Exercise objective = Go through the data below. Pull out every line that has the word "Write".

Some records:
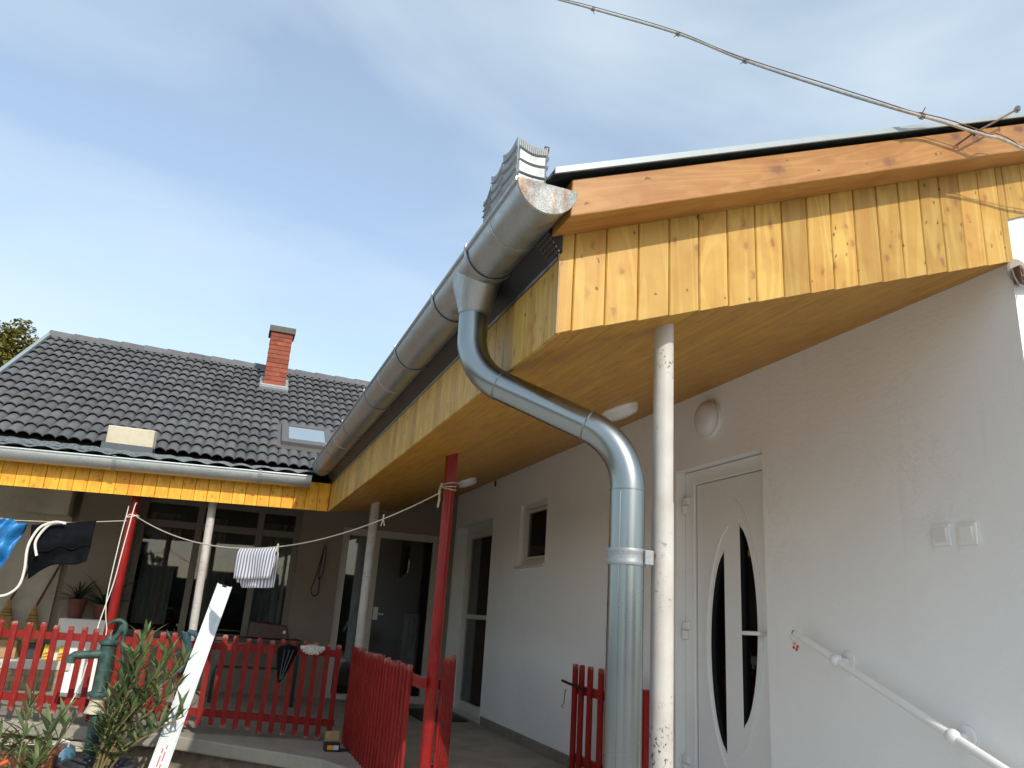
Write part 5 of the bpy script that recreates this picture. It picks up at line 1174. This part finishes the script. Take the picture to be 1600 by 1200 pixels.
# ------------------------------------------------------------------ tree behind the left roof
tr = thing('walnut_tree', 'autumn-tinted leafy tree behind the left end of the tiled roof', 'tree', (-9.6, 19.5, -.45))
rr = random.Random(21); tc_ = Vector((-9.6, 19.5, 0))
MB().tube([(tc_.x, tc_.y, -.45), (tc_.x+.1, tc_.y, 1.5), (tc_.x, tc_.y+.1, 3.2), (tc_.x+.2, tc_.y, 5.0)], [.26, .2, .16, .08], 10).build('trunk', M['barkm'], tr, smooth=True)
lb = MB(); clumps = []
for i in range(60):
    a = rr.uniform(0, 6.28); e = rr.uniform(-.35, 1.25); R_ = 2.25*rr.uniform(.55, 1.0); c = Vector((tc_.x+R_*math.cos(a)*math.cos(e)*1.0, tc_.y+R_*math.sin(a)*math.cos(e), 4.65+R_*.85*math.sin(e))); clumps.append((c, rr.uniform(.32, .6)))
clumps += [(Vector((-7.75, 18.9, 5.6)), .45), (Vector((-7.55, 18.9, 5.95)), .36), (Vector((-8.1, 18.9, 6.3)), .34), (Vector((-7.95, 18.9, 6.05)), .34), (Vector((-7.9, 18.8, 5.0)), .6), (Vector((-7.25, 18.8, 5.55)), .42), (Vector((-7.35, 18.7, 5.95)), .34), (Vector((-7.75, 18.8, 6.35)), .36), (Vector((-8.9, 18.9, 6.75)), .26)]
for c, r_ in clumps: lb.tube([(tc_.x+.1, tc_.y, 3.0+rr.uniform(-.6, 1)), (c+Vector((tc_.x, tc_.y, 3.6)))*.5, c], [.05, .028, .008], 5)
lb.build('limb', M['barkm'], tr)
lv = MB()
for c, r_ in clumps:
    for i in range(int(620*r_*r_/.2)):
        dv = Vector((rr.gauss(0, 1), rr.gauss(0, 1), rr.gauss(0, 1))).normalized()*r_*rr.random()**.45; q = Euler((rr.uniform(-.9, .9), rr.uniform(-.9, .9), rr.uniform(0, 6.3))).to_matrix(); s_ = rr.uniform(.035, .065)
        lv.quad(*[c+dv+q @ Vector(v)*s_ for v in ((-1.1, 0, 0), (0, -.55, .1), (1.1, 0, 0), (0, .55, .1))])
stuff(lv.build('crown', M['tree'], tr))
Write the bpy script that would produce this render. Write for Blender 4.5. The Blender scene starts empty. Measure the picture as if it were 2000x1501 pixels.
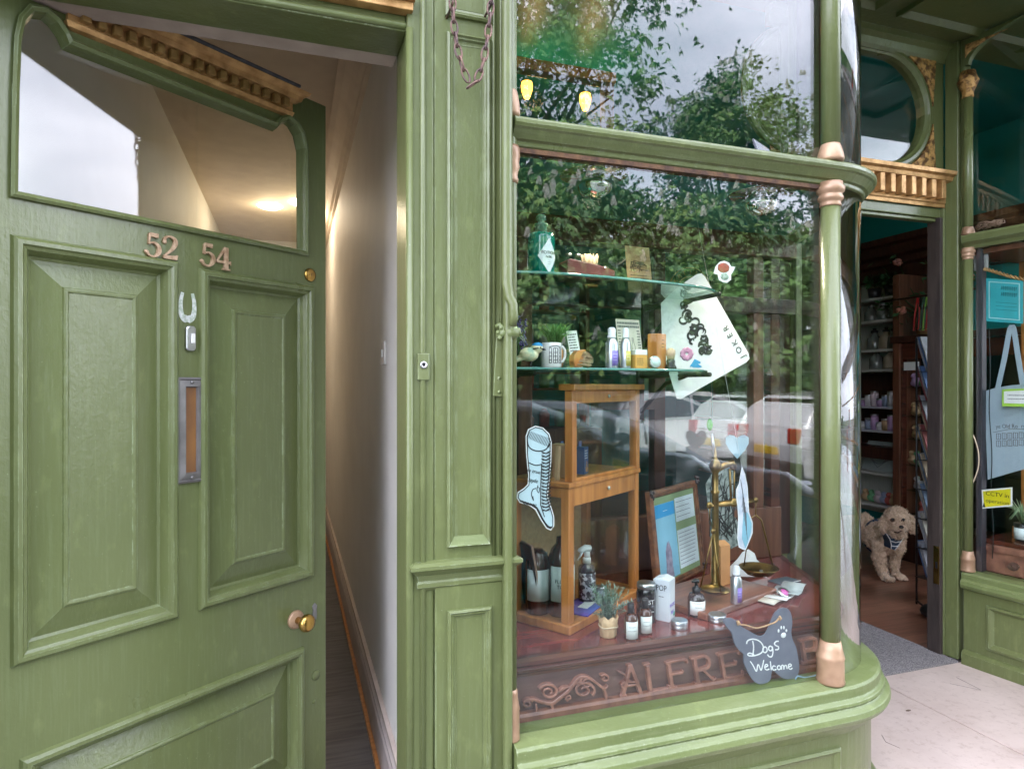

Reply =
Write part 5 of the bpy script that recreates this picture. It picks up at line 1174. This part finishes the script. Take the picture to be 1600 by 1200 pixels.
Write the bpy script that would produce this render. Write for Blender 4.5. The Blender scene starts empty. Measure the picture as if it were 2000x1501 pixels.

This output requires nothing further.